-- begin DATA EXCERPT --

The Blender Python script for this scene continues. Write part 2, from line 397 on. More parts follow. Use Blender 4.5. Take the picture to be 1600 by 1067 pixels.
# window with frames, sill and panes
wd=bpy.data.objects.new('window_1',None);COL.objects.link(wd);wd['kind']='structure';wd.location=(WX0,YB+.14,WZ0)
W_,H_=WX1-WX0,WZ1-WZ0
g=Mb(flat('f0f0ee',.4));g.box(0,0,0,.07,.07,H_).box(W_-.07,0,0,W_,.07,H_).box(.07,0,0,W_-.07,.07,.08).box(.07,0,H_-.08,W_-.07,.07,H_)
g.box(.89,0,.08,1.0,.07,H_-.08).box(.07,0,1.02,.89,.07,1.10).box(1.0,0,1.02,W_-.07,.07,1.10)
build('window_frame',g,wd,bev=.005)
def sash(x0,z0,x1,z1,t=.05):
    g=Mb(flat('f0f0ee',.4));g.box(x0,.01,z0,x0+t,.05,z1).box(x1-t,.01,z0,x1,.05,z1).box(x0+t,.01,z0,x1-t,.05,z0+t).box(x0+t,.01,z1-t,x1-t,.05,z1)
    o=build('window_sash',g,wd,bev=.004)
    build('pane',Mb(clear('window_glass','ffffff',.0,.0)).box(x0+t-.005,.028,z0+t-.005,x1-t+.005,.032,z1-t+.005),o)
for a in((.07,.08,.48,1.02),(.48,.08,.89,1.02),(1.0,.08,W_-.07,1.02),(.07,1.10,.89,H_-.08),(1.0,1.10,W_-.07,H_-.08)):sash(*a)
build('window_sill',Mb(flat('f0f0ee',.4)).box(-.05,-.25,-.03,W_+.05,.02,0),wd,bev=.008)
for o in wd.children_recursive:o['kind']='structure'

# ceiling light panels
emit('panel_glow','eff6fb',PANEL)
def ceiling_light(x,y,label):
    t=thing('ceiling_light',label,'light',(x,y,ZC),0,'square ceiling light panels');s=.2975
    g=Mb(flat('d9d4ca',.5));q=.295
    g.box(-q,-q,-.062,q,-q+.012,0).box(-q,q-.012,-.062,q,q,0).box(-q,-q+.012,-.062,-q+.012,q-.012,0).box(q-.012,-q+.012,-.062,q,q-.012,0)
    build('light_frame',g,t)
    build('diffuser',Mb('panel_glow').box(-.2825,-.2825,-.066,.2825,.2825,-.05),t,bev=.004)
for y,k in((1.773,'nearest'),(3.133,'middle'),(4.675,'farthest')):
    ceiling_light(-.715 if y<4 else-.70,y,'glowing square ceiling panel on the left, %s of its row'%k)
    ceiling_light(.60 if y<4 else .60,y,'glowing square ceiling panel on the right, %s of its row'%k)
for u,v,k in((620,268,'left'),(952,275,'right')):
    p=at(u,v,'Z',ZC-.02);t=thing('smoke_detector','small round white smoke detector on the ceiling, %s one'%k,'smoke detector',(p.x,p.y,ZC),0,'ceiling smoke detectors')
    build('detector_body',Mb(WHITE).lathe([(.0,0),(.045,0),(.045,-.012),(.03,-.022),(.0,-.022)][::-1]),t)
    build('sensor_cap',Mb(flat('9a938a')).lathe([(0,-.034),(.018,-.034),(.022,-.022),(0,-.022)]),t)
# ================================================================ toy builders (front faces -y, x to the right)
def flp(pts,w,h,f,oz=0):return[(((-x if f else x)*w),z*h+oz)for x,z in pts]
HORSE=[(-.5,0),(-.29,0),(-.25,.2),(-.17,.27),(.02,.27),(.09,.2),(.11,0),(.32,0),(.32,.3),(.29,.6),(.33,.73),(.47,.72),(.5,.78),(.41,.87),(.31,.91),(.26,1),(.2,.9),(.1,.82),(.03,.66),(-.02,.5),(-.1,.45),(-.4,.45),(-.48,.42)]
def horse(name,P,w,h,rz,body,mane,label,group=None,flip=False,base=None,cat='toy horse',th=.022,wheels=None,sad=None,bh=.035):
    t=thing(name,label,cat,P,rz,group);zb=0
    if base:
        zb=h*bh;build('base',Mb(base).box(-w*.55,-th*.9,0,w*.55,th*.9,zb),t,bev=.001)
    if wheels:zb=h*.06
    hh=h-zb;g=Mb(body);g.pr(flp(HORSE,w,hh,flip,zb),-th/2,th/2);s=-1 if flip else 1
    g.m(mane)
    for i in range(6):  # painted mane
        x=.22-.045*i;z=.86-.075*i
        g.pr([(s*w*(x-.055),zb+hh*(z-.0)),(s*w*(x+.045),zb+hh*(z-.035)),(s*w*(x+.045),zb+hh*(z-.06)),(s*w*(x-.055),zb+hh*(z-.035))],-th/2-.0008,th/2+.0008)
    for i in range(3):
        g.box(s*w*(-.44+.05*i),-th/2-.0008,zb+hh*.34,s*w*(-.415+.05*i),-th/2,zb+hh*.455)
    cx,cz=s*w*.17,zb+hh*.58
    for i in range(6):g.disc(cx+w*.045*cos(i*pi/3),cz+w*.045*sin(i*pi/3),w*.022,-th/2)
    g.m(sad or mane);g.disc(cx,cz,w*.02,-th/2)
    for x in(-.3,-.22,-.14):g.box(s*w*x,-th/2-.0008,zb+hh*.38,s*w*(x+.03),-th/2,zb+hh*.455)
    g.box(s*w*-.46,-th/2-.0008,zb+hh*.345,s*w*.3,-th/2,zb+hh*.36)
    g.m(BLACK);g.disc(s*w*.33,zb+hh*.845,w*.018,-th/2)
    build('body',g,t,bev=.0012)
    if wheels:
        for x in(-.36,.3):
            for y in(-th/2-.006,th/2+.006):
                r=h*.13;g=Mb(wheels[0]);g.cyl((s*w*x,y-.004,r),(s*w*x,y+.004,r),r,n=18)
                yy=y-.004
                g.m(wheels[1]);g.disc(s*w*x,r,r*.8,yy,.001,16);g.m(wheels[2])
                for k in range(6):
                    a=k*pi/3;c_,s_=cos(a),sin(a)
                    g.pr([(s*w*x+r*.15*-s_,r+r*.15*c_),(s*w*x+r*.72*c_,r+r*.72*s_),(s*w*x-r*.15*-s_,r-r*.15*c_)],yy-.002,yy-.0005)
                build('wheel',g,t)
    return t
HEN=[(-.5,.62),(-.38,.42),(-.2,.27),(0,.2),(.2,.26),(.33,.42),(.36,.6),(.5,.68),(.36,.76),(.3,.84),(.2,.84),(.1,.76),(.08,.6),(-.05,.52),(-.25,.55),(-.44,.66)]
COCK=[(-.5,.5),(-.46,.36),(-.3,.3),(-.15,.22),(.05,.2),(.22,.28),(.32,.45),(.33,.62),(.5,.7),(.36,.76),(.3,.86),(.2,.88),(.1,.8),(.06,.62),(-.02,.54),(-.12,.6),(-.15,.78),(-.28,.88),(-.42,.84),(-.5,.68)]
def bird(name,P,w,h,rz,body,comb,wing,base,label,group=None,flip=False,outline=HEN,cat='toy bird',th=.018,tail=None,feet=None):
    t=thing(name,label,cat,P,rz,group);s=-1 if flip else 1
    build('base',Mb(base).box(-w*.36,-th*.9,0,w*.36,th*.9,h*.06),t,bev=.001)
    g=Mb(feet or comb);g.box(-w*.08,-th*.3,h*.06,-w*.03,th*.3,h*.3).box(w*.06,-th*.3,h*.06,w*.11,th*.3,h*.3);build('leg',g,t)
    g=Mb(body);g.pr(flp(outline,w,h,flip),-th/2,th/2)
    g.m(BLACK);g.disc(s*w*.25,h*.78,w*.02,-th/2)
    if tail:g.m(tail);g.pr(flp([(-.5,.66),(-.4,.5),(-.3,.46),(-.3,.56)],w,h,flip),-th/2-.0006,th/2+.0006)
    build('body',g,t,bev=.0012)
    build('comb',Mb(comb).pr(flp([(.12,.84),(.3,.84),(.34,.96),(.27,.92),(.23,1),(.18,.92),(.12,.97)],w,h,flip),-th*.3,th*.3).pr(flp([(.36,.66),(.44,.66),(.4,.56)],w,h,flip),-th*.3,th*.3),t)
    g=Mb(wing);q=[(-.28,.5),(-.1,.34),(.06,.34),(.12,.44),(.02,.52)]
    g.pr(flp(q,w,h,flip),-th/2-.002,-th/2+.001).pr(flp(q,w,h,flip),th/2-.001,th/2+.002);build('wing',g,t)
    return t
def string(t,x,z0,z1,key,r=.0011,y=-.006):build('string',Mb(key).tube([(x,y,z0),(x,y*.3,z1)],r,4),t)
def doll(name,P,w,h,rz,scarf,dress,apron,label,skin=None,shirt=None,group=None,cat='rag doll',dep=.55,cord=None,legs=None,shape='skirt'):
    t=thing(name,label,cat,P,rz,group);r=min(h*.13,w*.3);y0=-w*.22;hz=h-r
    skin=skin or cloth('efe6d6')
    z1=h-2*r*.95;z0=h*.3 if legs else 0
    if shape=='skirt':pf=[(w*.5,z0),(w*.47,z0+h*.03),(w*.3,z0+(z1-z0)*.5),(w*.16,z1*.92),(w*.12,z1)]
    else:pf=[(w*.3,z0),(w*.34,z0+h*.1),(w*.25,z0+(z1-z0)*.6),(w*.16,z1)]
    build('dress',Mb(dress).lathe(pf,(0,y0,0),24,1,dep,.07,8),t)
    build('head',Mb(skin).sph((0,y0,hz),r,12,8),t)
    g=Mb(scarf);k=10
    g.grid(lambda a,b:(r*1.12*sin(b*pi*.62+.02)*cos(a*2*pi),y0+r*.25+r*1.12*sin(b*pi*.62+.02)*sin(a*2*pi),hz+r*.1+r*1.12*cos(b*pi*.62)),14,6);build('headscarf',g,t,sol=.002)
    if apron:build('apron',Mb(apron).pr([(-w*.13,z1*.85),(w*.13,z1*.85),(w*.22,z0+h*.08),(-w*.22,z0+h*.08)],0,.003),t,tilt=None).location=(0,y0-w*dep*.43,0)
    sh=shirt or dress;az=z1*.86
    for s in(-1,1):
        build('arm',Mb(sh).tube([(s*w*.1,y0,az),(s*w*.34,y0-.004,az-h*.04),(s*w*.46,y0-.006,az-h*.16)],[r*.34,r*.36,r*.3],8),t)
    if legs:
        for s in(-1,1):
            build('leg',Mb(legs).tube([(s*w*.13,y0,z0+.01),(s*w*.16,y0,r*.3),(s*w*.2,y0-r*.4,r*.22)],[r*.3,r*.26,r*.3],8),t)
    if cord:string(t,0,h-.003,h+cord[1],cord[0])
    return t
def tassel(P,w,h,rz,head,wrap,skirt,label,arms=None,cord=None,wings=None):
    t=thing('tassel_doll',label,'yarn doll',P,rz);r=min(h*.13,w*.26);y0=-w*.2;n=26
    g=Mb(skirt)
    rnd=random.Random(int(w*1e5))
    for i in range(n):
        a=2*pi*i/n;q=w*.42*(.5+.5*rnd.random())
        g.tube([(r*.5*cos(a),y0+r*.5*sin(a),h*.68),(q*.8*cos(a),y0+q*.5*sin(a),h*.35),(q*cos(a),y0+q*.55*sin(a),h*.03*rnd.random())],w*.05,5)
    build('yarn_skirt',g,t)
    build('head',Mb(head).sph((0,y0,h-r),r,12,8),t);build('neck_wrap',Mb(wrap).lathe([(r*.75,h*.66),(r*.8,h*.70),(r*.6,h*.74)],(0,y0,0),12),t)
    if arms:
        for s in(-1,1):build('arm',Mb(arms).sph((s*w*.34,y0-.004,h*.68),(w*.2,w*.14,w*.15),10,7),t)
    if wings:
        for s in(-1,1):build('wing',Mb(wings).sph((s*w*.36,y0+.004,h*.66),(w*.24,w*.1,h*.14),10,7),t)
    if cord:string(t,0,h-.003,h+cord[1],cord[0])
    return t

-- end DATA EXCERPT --

> EXERCISE DETAILS
Starting at the top of the data above, repeat every line exactly until the line containing "for o in wd.children_recursive:o['kind']='structure'" has been given, then stop.

> REPLY TO THE EXERCISE
The Blender Python script for this scene continues. Write part 2, from line 397 on. More parts follow. Use Blender 4.5. Take the picture to be 1600 by 1067 pixels.
# window with frames, sill and panes
wd=bpy.data.objects.new('window_1',None);COL.objects.link(wd);wd['kind']='structure';wd.location=(WX0,YB+.14,WZ0)
W_,H_=WX1-WX0,WZ1-WZ0
g=Mb(flat('f0f0ee',.4));g.box(0,0,0,.07,.07,H_).box(W_-.07,0,0,W_,.07,H_).box(.07,0,0,W_-.07,.07,.08).box(.07,0,H_-.08,W_-.07,.07,H_)
g.box(.89,0,.08,1.0,.07,H_-.08).box(.07,0,1.02,.89,.07,1.10).box(1.0,0,1.02,W_-.07,.07,1.10)
build('window_frame',g,wd,bev=.005)
def sash(x0,z0,x1,z1,t=.05):
    g=Mb(flat('f0f0ee',.4));g.box(x0,.01,z0,x0+t,.05,z1).box(x1-t,.01,z0,x1,.05,z1).box(x0+t,.01,z0,x1-t,.05,z0+t).box(x0+t,.01,z1-t,x1-t,.05,z1)
    o=build('window_sash',g,wd,bev=.004)
    build('pane',Mb(clear('window_glass','ffffff',.0,.0)).box(x0+t-.005,.028,z0+t-.005,x1-t+.005,.032,z1-t+.005),o)
for a in((.07,.08,.48,1.02),(.48,.08,.89,1.02),(1.0,.08,W_-.07,1.02),(.07,1.10,.89,H_-.08),(1.0,1.10,W_-.07,H_-.08)):sash(*a)
build('window_sill',Mb(flat('f0f0ee',.4)).box(-.05,-.25,-.03,W_+.05,.02,0),wd,bev=.008)
for o in wd.children_recursive:o['kind']='structure'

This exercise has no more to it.